My grandson is 18 months old and I think he has musical talent. Now I suppose it is remotely possible that I am the tiniest bit prejudiced in his favor, but I don’t care, I still think he is gifted musically. He clearly reacts to music– bopping his head, wiggling his shoulders and hips in rhythm – and he has his own taste in music – he likes classical like Mozart, and seems to have a thing for Springsteen too; Country and hip-hop, not so much. He loves making sounds on his toy xylophone and he will sit on my lap for a long time while I sit on the piano stool and play the piano. His grandfather, my ex-husband, is musically gifted, so why shouldn’t our grandson have inherited his grandfather’s talent?
So what, you say? Because I want my grandson to live a happy and fulfilled life, and I can hear those voices in my head shooting me the very same line of BS that I got when I first knew I wanted to be a writer. These voices are familiar to all American artists, whatever their art form.

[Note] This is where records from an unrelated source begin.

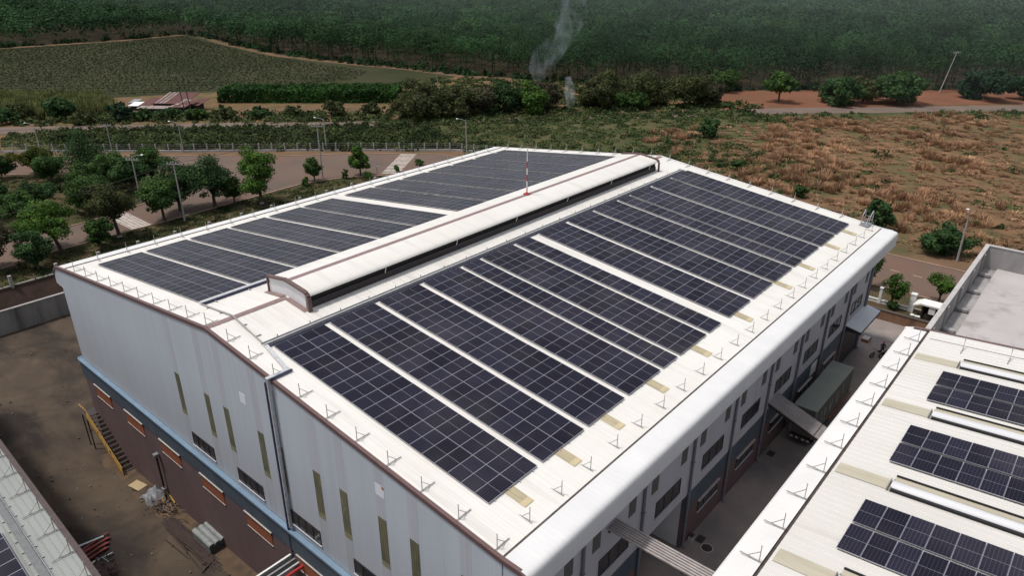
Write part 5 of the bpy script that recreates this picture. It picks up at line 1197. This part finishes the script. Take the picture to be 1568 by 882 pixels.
# dense green strip behind the fence
fp_ = sample([(99, 74), (36, 146), (40, 170), (73, 139), (94, 117), (112, 100)], 900)
clumps('shrub_strip_undergrowth', 'dense green shrub strip growing behind the boundary fence', 'undergrowth', fp_, rng.uniform(1.0, 2.2, len(fp_)), rng.uniform(.8, 2.4, len(fp_)), 52, .36, B_['under'], tints=np.clip(rng.normal(.30, .22, len(fp_)) - .25 * (noise2(fp_, .12, 5) > 0), 0, 1))
vw = np.concatenate([sample([(-40, 67.5), (75, 67.5), (66, 75.5), (58, 78), (35, 77), (10, 76), (-40, 74.6)], 700), sample([(-20, 87), (20, 88), (32, 91), (38, 95), (44, 98.5), (42, 104), (30, 119.5), (-30, 178)], 1300)])
clumps('verge_weeds', 'sparse low weeds on the road verges', 'weeds', vw, rng.uniform(.4, 1.3, len(vw)), rng.uniform(.06, .3, len(vw)), 22, .16, B_['under'], tints=np.clip(rng.normal(.15, .2, len(vw)), 0, 1))
# dry grass tussocks
dp = sample([(97, 55), (120, 62), (196, 22), (249, -30), (300, -90), (300, -160), (98, -160)], 13000)
lim = dp[:, 1] < 40 + 22 * noise2(dp, .1, 2)
big = (noise2(dp, .11, 9) + .5 * noise2(dp, .35, 4) > .10) & lim & ~((dp[:, 0] < 106) & (dp[:, 1] < -12)) & (rng.uniform(0, 1, len(dp)) < .55)
low = lim & ~big & (rng.uniform(0, 1, len(dp)) < .75) & (dp[:, 0] > 99.5)
V = []; T = []
for sel, k, hr, rr_, t0 in ((big, 60, (.5, 1.7), (.7, 2.0), .55), (low, 22, (.12, .5), (.6, 1.8), .22)):
    tn_ = t0 + .35 * noise2(dp, .07, 17)
    for (x, y), tt in zip(dp[sel], tn_[sel]):
        r = rng.uniform(*rr_); h = rng.uniform(*hr)
        a = rng.uniform(0, 6.28, k); rr = r * np.sqrt(rng.uniform(0, 1, k)) * .6; b = np.stack([x + np.cos(a) * rr, y + np.sin(a) * rr, np.full(k, GZ)], 1)
        tp_ = b + np.stack([np.cos(a) * r * .6 * rng.uniform(.2, 1, k), np.sin(a) * r * .6 * rng.uniform(.2, 1, k), h * rng.uniform(.5, 1, k)], 1)
        sd = np.stack([-np.sin(a), np.cos(a), np.zeros(k)], 1) * rng.uniform(.05, .12, k)[:, None]
        V.append(np.stack([b - sd, b + sd, tp_ + sd * .5, tp_ - sd * .5], 1).reshape(-1, 3)); T.append(np.clip(np.full(k, tt + rng.normal(0, .16)) + rng.normal(0, .12, k), 0, 1))
tag(link('dry_grass', np_mesh('dry_grass', np.concatenate(V), B_['drygrass'], tint=np.concatenate(T))), 'tan dry grass tussocks scattered over the scrub field', 'dry grass', kind='stuff')
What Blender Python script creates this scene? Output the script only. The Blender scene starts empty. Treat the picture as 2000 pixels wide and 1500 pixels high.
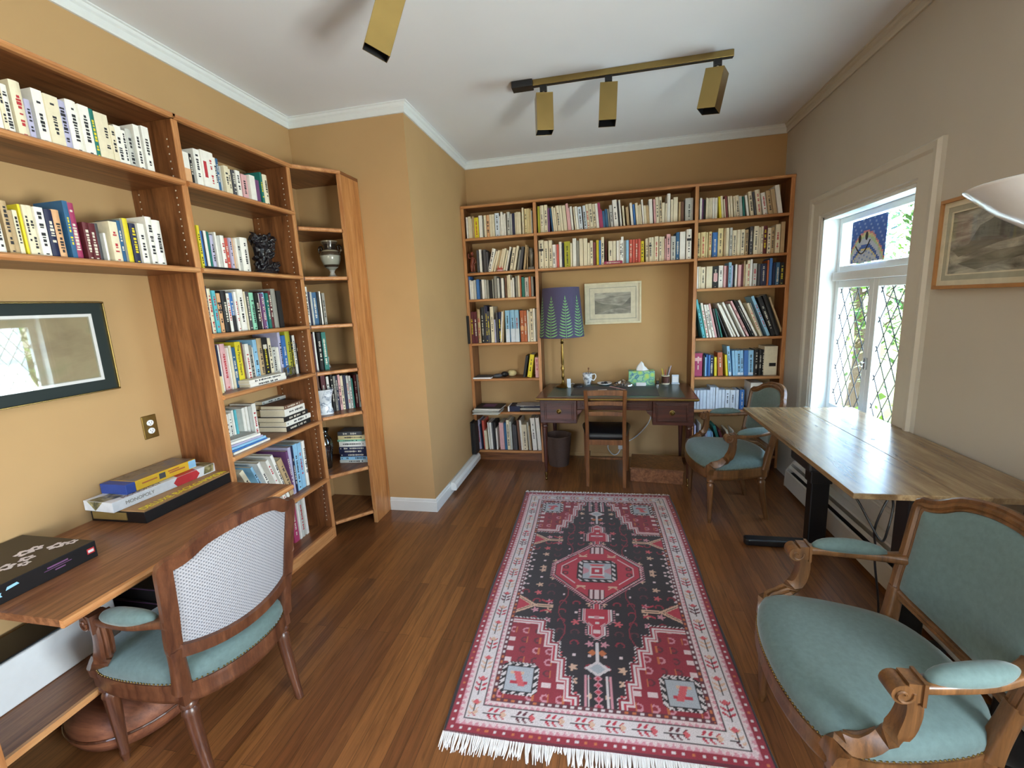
"""A book-lined study: far bookcase with writing desk, left wall bookcase, armchairs, rug, standing table by a leaded window."""
SKY_STRENGTH, SUN, P_WIN1, P_WIN2, P_REAR, P_UP, P_UP1, EXPOSURE = 1.2, 22, 26, 42, 4, 125, 12, 0.62
import bpy, bmesh, math, random
from mathutils import Vector, Matrix, Euler
SC = bpy.context.scene
COL = SC.collection
PI = math.pi
def R(a): return math.radians(a)
def lin(h):
    h = h.lstrip('#'); o = []
    for i in (0, 2, 4):
        c = int(h[i:i+2], 16)/255
        o.append(c/12.92 if c <= .04045 else ((c+.055)/1.055)**2.4)
    return (o[0], o[1], o[2], 1)
# ------------------------------------------------------------------ materials
MATS = {}
def _new(name):
    m = bpy.data.materials.new(name); m.use_nodes = True
    nt = m.node_tree; nt.nodes.clear()
    out = nt.nodes.new('ShaderNodeOutputMaterial'); b = nt.nodes.new('ShaderNodeBsdfPrincipled')
    nt.links.new(b.outputs[0], out.inputs[0]); MATS[name] = m
    return m, nt, b
def _coords(nt, scale=(1, 1, 1), kind='Object'):
    t = nt.nodes.new('ShaderNodeTexCoord'); mp = nt.nodes.new('ShaderNodeMapping')
    mp.inputs['Scale'].default_value = scale
    nt.links.new(t.outputs[kind], mp.inputs[0]); return mp
def _noise(nt, vec, scale, detail=3, rough=.55, dist=0):
    n = nt.nodes.new('ShaderNodeTexNoise'); n.inputs['Scale'].default_value = scale
    n.inputs['Detail'].default_value = detail; n.inputs['Roughness'].default_value = rough
    n.inputs['Distortion'].default_value = dist
    nt.links.new(vec.outputs[0], n.inputs['Vector']); return n
def _ramp(nt, src, stops):
    r = nt.nodes.new('ShaderNodeValToRGB'); e = r.color_ramp.elements
    while len(e) < len(stops): e.new(.5)
    for k, (p, c) in enumerate(stops): e[k].position = p; e[k].color = c
    nt.links.new(src, r.inputs[0]); return r
def _bump(nt, b, src, strength, dist=.002):
    n = nt.nodes.new('ShaderNodeBump'); n.inputs['Strength'].default_value = strength
    n.inputs['Distance'].default_value = dist
    nt.links.new(src, n.inputs['Height']); nt.links.new(n.outputs[0], b.inputs['Normal'])
def plain(name, col, rough=.5, metal=0, var=.08, scale=25, coat=0, bump=0, sheen=0, spec=.5):
    m, nt, b = _new(name)
    c = lin(col) if isinstance(col, str) else col
    v = _coords(nt); n = _noise(nt, v, scale)
    lo = tuple(x*(1-var) for x in c[:3])+(1,); hi = tuple(min(1, x*(1+var)) for x in c[:3])+(1,)
    r = _ramp(nt, n.outputs[0], [(.3, lo), (.7, hi)])
    nt.links.new(r.outputs[0], b.inputs['Base Color'])
    b.inputs['Roughness'].default_value = rough; b.inputs['Metallic'].default_value = metal
    b.inputs['Specular IOR Level'].default_value = spec
    if coat: b.inputs['Coat Weight'].default_value = coat; b.inputs['Coat Roughness'].default_value = .12
    if sheen: b.inputs['Sheen Weight'].default_value = sheen; b.inputs['Sheen Roughness'].default_value = .4
    if bump: _bump(nt, b, n.outputs[0], bump)
    return m
def wood(name, dark, light, axis='z', rough=.42, coat=.15, fine=1, mid=None):
    m, nt, b = _new(name)
    s = {'x': (1.2, 16, 16), 'y': (16, 1.2, 16), 'z': (16, 16, 1.2)}[axis]
    v = _coords(nt, s)
    n1 = _noise(nt, v, 1.6*fine, 5, .6, .8)
    v2 = _coords(nt, tuple(x*7 for x in s)); n2 = _noise(nt, v2, 2.0*fine, 2, .7)
    mx = nt.nodes.new('ShaderNodeMath'); mx.operation = 'MULTIPLY_ADD'; mx.inputs[1].default_value = .3
    nt.links.new(n2.outputs[0], mx.inputs[0]); nt.links.new(n1.outputs[0], mx.inputs[2])
    d, l = lin(dark), lin(light)
    md = lin(mid) if mid else tuple((p+q)/2 for p, q in zip(d, l))
    r = _ramp(nt, mx.outputs[0], [(.42, d), (.62, md), (.85, l)])
    nt.links.new(r.outputs[0], b.inputs['Base Color'])
    b.inputs['Roughness'].default_value = rough
    if coat: b.inputs['Coat Weight'].default_value = coat; b.inputs['Coat Roughness'].default_value = .2
    _bump(nt, b, n2.outputs[0], .12, .001)
    return m
def floor_mat():
    m, nt, b = _new('oak_floor')
    t = nt.nodes.new('ShaderNodeTexCoord'); sp = nt.nodes.new('ShaderNodeSeparateXYZ'); cb = nt.nodes.new('ShaderNodeCombineXYZ')
    nt.links.new(t.outputs['Object'], sp.inputs[0]); nt.links.new(sp.outputs[1], cb.inputs[0]); nt.links.new(sp.outputs[0], cb.inputs[1])
    br = nt.nodes.new('ShaderNodeTexBrick'); br.offset = .37; br.offset_frequency = 2; br.squash = 1
    for k, v in (('Scale', 1.0), ('Mortar Size', .0009), ('Mortar Smooth', .3), ('Bias', 0.0), ('Brick Width', 1.1), ('Row Height', .057)): br.inputs[k].default_value = v
    br.inputs['Color1'].default_value = lin('#6b4226'); br.inputs['Color2'].default_value = lin('#8a5a32'); br.inputs['Mortar'].default_value = lin('#3b2415')
    nt.links.new(cb.outputs[0], br.inputs['Vector'])
    v = _coords(nt, (26, 1.5, 1)); n = _noise(nt, v, 2.2, 6, .65, 1.2)
    r = _ramp(nt, n.outputs[0], [(.3, (.55, .5, .47, 1)), (.52, (.95, .95, .95, 1)), (.75, (1.3, 1.2, 1.1, 1))])
    mx = nt.nodes.new('ShaderNodeMix'); mx.data_type = 'RGBA'; mx.blend_type = 'MULTIPLY'; mx.inputs[0].default_value = 1
    nt.links.new(br.outputs[0], mx.inputs[6]); nt.links.new(r.outputs[0], mx.inputs[7]); nt.links.new(mx.outputs[2], b.inputs['Base Color'])
    b.inputs['Roughness'].default_value = .34; b.inputs['Coat Weight'].default_value = .25; b.inputs['Coat Roughness'].default_value = .18
    _bump(nt, b, br.outputs[1], -.25, .001)
    return m
def attr_mat(name, rough=.95, sheen=.3):
    m, nt, b = _new(name)
    a = nt.nodes.new('ShaderNodeVertexColor'); a.layer_name = 'Col'
    v = _coords(nt); n = _noise(nt, v, 260, 2)
    r = _ramp(nt, n.outputs[0], [(.25, (.72, .72, .72, 1)), (.75, (1.12, 1.12, 1.12, 1))])
    mx = nt.nodes.new('ShaderNodeMix'); mx.data_type = 'RGBA'; mx.blend_type = 'MULTIPLY'; mx.inputs[0].default_value = 1
    nt.links.new(a.outputs[0], mx.inputs[6]); nt.links.new(r.outputs[0], mx.inputs[7]); nt.links.new(mx.outputs[2], b.inputs['Base Color'])
    b.inputs['Roughness'].default_value = rough; b.inputs['Sheen Weight'].default_value = sheen
    _bump(nt, b, n.outputs[0], .4, .002)
    return m
def glass_mat():
    m = bpy.data.materials.new('window_glass'); m.use_nodes = True; nt = m.node_tree; nt.nodes.clear()
    out = nt.nodes.new('ShaderNodeOutputMaterial'); mx = nt.nodes.new('ShaderNodeMixShader')
    tr = nt.nodes.new('ShaderNodeBsdfTransparent'); gl = nt.nodes.new('ShaderNodeBsdfGlossy'); gl.inputs['Roughness'].default_value = .02
    tr.inputs[0].default_value = (.95, .98, .97, 1); mx.inputs[0].default_value = .06
    nt.links.new(tr.outputs[0], mx.inputs[1]); nt.links.new(gl.outputs[0], mx.inputs[2]); nt.links.new(mx.outputs[0], out.inputs[0])
    MATS['window_glass'] = m; return m
def clear_mat(name, tint, gloss=.12, rough=.05):
    m = bpy.data.materials.new(name); m.use_nodes = True; nt = m.node_tree; nt.nodes.clear()
    out = nt.nodes.new('ShaderNodeOutputMaterial'); mx = nt.nodes.new('ShaderNodeMixShader')
    tr = nt.nodes.new('ShaderNodeBsdfTransparent'); gl = nt.nodes.new('ShaderNodeBsdfGlossy'); gl.inputs['Roughness'].default_value = rough
    tr.inputs[0].default_value = tint; mx.inputs[0].default_value = gloss
    nt.links.new(tr.outputs[0], mx.inputs[1]); nt.links.new(gl.outputs[0], mx.inputs[2]); nt.links.new(mx.outputs[0], out.inputs[0])
    MATS[name] = m; return m
def bands(name, stops, axis=2, scale=1, off=0, rough=.5, coat=0, noise=0):
    """colour by object-space coordinate, for printed things"""
    m, nt, b = _new(name)
    t = nt.nodes.new('ShaderNodeTexCoord'); s = nt.nodes.new('ShaderNodeSeparateXYZ'); nt.links.new(t.outputs['Object'], s.inputs[0])
    ma = nt.nodes.new('ShaderNodeMath'); ma.operation = 'MULTIPLY_ADD'; ma.inputs[1].default_value = scale; ma.inputs[2].default_value = off
    nt.links.new(s.outputs[axis], ma.inputs[0])
    r = _ramp(nt, ma.outputs[0], [(p, lin(c)) for p, c in stops]); r.color_ramp.interpolation = 'CONSTANT' if not noise else 'LINEAR'
    nt.links.new(r.outputs[0], b.inputs['Base Color']); b.inputs['Roughness'].default_value = rough
    if coat: b.inputs['Coat Weight'].default_value = coat
    return m
def mottled(name, stops, scale=6, stretch=(1, 1, 1), rough=.5, coat=0, detail=5, dist=.6, coatrough=.03):
    m, nt, b = _new(name); v = _coords(nt, stretch); n = _noise(nt, v, scale, detail, .6, dist)
    r = _ramp(nt, n.outputs[0], [(p, lin(c)) for p, c in stops]); nt.links.new(r.outputs[0], b.inputs['Base Color'])
    b.inputs['Roughness'].default_value = rough
    if coat: b.inputs['Coat Weight'].default_value = coat; b.inputs['Coat Roughness'].default_value = coatrough
    return m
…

Art is just a hobby, not a profession. You can’t make money at music, writing, painting, etc – unless you are really really lucky and become Beyonce or Dan Brown or Judy Chicago – you have about the same chance of becoming rich in the arts as you do of winning the lottery. Make sure you train for something else to fall back on. People who try to become artists are immature Peter Pan types who don’t want to grow up and face the real world. Most artists end up broke or mooching on their relatives. Artists are selfish types who are always looking to others to support them. Do any of these sound familiar to you?
One of the things I find ironic and infuriating is that the same negative messages are true for athletics also, yet sports does not get this treatment nearly as often or as stridently as the arts do. Children are encouraged, even expected, to try their hand – and other body parts – at sports.
What if we encouraged budding artists the same way? Arts are the heart of any society; we need artists. What if we actually compensated artists for their contributions to society – and not just the tiny percentage who manage to rise to the top? What if painters and sculptors and poets and trombone players made as much money as corporate executives and engineers and doctors?
What would have happened if Mozart, Beethoven, Shakespeare, Van Gogh – or to take American examples, Barbra Streisand, Jimi Hendrix, Meryl Streep, Ansel Adams, Ernest Hemingway, Toni Morrison, etc – what if they had given in to those negative messages and gave up their dreams? Our society would be unrecognizable if there were no artists. In fact, our society would be dead without them.
What if my grandson was encouraged to become a musician? Would that be so bad? Would he really be condemned to starving in a garret?
If we encouraged children to explore and develop their artistic side, what would happen? Perhaps we would have a nation of art lovers, instead of money lovers and sports fanatics. Perhaps that would be just as good, or maybe, just maybe, even better.